October 24, 2006

...Learn TDD with Codemanship

Exploratory Testing - Not Just A Reason To Have Testers

I've had an email from Jonathan Kohl about my post on Exploratory Testing in which I (jokingly) suggest that it creates work for testers who might otherwise have not much to do on Agile teams. He makes some interesting points, and I thought I should post it here for a bit of balance. He writes:

I saw your post on Exploratory Testing. I'm part of a community of ET practitioners and trainers. Cem Kaner (http://www.kaner.com) defined the term in 1983 as "simultaneous test design, execution, and learning". All testers do some sort of ET at least some of the time, to do it well requires interaction and careful thought. I got into the ET community because I was interested in how valued testers did their best work. My own experience led me to the work of Cem Kaner and James Bach.
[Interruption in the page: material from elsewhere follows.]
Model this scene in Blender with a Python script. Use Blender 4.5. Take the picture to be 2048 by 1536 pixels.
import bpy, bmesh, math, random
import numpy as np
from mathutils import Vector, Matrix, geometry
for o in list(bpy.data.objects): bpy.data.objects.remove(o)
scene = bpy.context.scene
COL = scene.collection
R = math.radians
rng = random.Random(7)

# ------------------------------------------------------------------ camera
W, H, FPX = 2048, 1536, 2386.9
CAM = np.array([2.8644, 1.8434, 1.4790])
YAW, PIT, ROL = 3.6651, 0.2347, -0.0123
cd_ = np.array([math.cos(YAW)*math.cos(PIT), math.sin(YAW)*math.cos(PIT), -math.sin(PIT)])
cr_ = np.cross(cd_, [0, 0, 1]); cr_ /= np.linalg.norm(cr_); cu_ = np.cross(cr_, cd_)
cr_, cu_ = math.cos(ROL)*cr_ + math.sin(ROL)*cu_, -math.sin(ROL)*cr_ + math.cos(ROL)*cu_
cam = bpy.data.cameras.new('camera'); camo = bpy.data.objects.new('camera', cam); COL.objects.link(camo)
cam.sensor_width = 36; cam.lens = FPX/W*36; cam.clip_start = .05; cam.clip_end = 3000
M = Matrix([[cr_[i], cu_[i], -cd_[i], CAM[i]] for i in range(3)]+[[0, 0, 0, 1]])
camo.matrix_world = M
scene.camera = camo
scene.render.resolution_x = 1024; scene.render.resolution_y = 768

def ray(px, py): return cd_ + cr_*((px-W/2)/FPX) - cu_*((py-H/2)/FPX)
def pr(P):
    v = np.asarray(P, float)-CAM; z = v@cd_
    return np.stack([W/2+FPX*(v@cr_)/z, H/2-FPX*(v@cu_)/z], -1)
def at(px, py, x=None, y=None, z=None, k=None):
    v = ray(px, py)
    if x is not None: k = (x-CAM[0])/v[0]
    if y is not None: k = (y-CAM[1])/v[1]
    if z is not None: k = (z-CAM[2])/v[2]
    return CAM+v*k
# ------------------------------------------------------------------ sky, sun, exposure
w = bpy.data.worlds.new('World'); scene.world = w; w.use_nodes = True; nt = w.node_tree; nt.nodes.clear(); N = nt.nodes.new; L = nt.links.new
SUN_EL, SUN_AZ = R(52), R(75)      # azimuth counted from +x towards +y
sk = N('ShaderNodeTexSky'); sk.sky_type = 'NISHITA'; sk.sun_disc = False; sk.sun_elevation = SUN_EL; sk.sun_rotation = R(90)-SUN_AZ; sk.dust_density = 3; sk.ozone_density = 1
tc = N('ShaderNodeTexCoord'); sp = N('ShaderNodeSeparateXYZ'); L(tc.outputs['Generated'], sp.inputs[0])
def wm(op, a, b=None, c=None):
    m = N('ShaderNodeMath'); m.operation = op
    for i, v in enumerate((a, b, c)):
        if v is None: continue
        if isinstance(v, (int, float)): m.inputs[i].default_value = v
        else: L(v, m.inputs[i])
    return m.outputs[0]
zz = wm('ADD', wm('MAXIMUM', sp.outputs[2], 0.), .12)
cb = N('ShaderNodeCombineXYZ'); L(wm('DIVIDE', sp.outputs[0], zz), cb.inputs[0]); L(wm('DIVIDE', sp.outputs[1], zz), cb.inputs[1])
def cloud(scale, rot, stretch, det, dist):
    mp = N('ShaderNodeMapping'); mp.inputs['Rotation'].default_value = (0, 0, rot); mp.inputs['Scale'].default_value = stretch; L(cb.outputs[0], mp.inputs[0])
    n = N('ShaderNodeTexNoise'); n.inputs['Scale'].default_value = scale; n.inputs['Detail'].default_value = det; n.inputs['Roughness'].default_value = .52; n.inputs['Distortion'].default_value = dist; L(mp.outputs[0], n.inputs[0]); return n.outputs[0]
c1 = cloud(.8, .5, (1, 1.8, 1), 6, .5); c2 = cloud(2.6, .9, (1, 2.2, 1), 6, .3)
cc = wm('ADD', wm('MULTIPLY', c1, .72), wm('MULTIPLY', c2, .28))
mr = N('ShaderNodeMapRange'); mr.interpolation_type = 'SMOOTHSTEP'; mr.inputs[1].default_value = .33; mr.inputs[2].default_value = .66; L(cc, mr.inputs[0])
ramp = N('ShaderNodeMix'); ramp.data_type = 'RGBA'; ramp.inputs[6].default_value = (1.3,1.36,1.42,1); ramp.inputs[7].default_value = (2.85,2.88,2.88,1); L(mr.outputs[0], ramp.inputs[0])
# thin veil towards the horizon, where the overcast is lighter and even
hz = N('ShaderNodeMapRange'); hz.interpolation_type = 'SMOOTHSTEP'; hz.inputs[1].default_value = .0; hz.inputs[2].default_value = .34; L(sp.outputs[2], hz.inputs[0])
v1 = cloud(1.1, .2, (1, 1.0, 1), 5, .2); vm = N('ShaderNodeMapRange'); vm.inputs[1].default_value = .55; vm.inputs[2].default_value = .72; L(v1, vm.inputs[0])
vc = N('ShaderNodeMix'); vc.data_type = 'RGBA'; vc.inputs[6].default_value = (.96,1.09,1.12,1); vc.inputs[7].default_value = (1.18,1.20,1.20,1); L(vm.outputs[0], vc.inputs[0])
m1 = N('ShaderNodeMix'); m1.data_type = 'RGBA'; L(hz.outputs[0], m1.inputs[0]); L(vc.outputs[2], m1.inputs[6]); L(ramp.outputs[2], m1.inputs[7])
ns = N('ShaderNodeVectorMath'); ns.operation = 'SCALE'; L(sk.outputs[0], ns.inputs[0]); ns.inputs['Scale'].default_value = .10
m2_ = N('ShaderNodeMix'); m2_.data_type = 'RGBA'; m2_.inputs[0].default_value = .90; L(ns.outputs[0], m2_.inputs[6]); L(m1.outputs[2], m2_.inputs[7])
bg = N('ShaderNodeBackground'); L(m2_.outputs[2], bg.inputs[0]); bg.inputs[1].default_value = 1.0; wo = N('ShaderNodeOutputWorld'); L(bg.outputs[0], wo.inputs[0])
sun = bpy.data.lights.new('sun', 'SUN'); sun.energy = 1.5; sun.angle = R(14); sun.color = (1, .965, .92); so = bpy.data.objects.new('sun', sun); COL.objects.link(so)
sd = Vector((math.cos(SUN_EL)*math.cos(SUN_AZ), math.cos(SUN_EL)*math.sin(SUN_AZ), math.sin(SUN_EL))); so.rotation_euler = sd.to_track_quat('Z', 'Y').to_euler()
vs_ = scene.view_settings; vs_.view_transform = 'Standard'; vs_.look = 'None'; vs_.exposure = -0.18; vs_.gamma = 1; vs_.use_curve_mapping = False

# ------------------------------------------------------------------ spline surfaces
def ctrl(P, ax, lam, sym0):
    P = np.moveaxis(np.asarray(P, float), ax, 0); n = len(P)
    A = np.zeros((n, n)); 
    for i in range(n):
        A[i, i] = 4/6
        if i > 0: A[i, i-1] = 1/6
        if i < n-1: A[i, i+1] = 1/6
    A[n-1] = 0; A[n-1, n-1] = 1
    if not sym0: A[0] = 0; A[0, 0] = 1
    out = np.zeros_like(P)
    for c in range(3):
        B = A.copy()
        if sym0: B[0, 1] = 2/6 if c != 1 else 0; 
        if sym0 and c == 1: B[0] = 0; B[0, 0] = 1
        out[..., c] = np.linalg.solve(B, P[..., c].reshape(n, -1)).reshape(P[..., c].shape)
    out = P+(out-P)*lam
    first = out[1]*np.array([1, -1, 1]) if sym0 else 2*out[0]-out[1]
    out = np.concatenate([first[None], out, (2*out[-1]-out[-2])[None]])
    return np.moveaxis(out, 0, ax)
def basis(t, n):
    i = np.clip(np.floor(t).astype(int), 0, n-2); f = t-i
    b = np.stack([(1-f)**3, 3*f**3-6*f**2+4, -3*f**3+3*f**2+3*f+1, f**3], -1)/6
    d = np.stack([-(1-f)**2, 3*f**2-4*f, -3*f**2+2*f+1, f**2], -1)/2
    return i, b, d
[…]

I've worked on several Agile projects over the past several years, and I truly wanted to see if they didn't need dedicated testers or not.
What I found was that traditional projects had a better handle on testing in some areas, and Agile projects had a better handle on testing in others. In general, neither traditionalists or Agilists tend to see testing in as broad a sense as I and others like Cem Kaner and James Bach do. With so-called "Agile Testing" I found a lot of gaps, particularly in developer and customer testing. There are still problems, just different ones.

Along with Elisabeth Hendrickson (http://www.qualitytree.com) I was a pioneer in introducing ET on Agile teams, but Agilists seem to want to try to automate away the testing problem. In practice, I haven't seen a lot of adoption. In some cases, teams report doing some ET as an end of iteration ritual, but I haven't seen this in the wild that much.

As you might imagine, I take issue that ET is a testing practice that testers are using to justify their existence on Agile teams. :) Some might, but I have found the threat that the testing role will go away to be a myth in most cases. Much like the myth of Object Oriented development solving all ills -- almost ten years ago I was told my role would go away because of the development team was using Java. You can imagine what a laughable farce that was.

Five years ago I was told the same thing because of Agile methods. I took it to heart, and worked hard to see if it was true or not.
Experience has shown me I have found that good software testers add value to any team they are a part of. Poor software testers are easily replaced. I did an interview on this topic a while ago:

In fact, I have seen the opposite - some Agile teams are coming to me for help because they are having testing issues, and realize there are gaps. Others are dealing with gaps jumping back to the "QA" charlatans who were doing bad testing for years, and were a reason why some early XP projects cut them out. Now they repackage their awful record/playback tools for "automated acceptance testing", and do the useless pre-scripting of test cases that narrows testing focus and call it "story-test driven development".

In short, no one has the testing issue completely sorted out. Some teams can get by just fine without testers, others need them. Nothing new here.

Like you, I have a strong bias towards iterative lifecycles, evolutionary design and development, high levels of communication and collaboration, and strong customer involvement. Exploratory testing fits this kind of model of development very well.